Imaginemos o tamanho da economia ao constatarmos que, desde 2007, foram realizados mais de 50
milhões de atos via sistema extrajudicial
, incluindo 2,6 milhões de inventários, 1,2 milhão de divórcios, 52,7 milhões de reconhecimentos de paternidade e 12,3 milhões de apostilamentos.

Em relação ao cidadão, o ganho é ainda mais evidente, pois os prazos incomparavelmente menores; o custo é previsível e, na maioria das vezes, muito menor do que seria em relação ao processo judicial.

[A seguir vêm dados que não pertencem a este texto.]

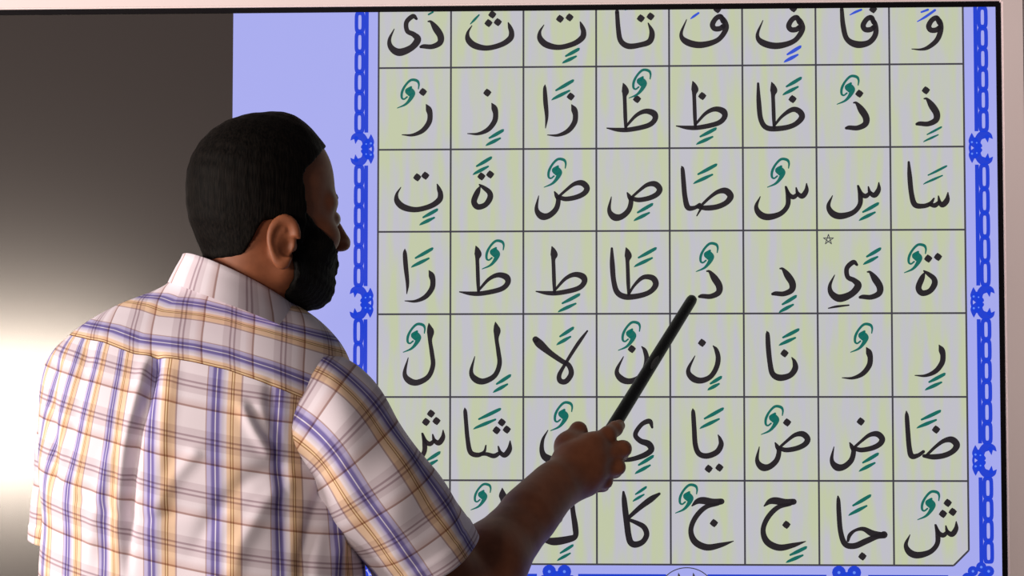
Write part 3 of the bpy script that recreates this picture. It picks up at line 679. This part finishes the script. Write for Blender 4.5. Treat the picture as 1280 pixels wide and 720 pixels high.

A desjudicialização não é um capricho corporativo, mas sim uma política pública assumida pelo legislador e pelo Conselho Nacional de Justiça justamente para responder às demandas da sociedade em tempo razoável e com menos impacto econômico.

4 – CONCLUSÃO
Muitas outras razões poderiam aqui ser exploradas para desdizer o artigo do Estadão, mas as breves
palavras já expostas demonstram de forma indubitável que é possível sim desburocratizar com responsabilidade e que tecer críticas levianas e populistas aos cartórios, ao invés de plantar um debate sobre a modernização do Estado, acaba por instigar uma verdadeira demolição institucional.

Defender a modernização do país não exige demolir instituições, especialmente os serviços notariais e
registrais que, apesar de eventuais falhas humanas pontuais, têm sido fortes aliados e protagonistas na desjudicialização, na simplificação de procedimentos e na garantia da segurança jurídica.

Se queremos um Brasil menos burocrático, mais competitivo e mais justo, o caminho não é demonizar
cartórios, mas tê-los como aliados nesse processo e trazer sempre sugestões e pautas para melhorias e otimização da atividade notarial e registral.

Em vez de destruí-los em nome de uma eficiência abstrata, é mais sensato utilizá-los – e aprimorá-los –
como aquilo que já vêm sendo: protagonistas da desjudicialização, guardiões da segurança jurídica, bem como um dos maiores pilares de estabilidade das relações sociais e econômicas no Brasil.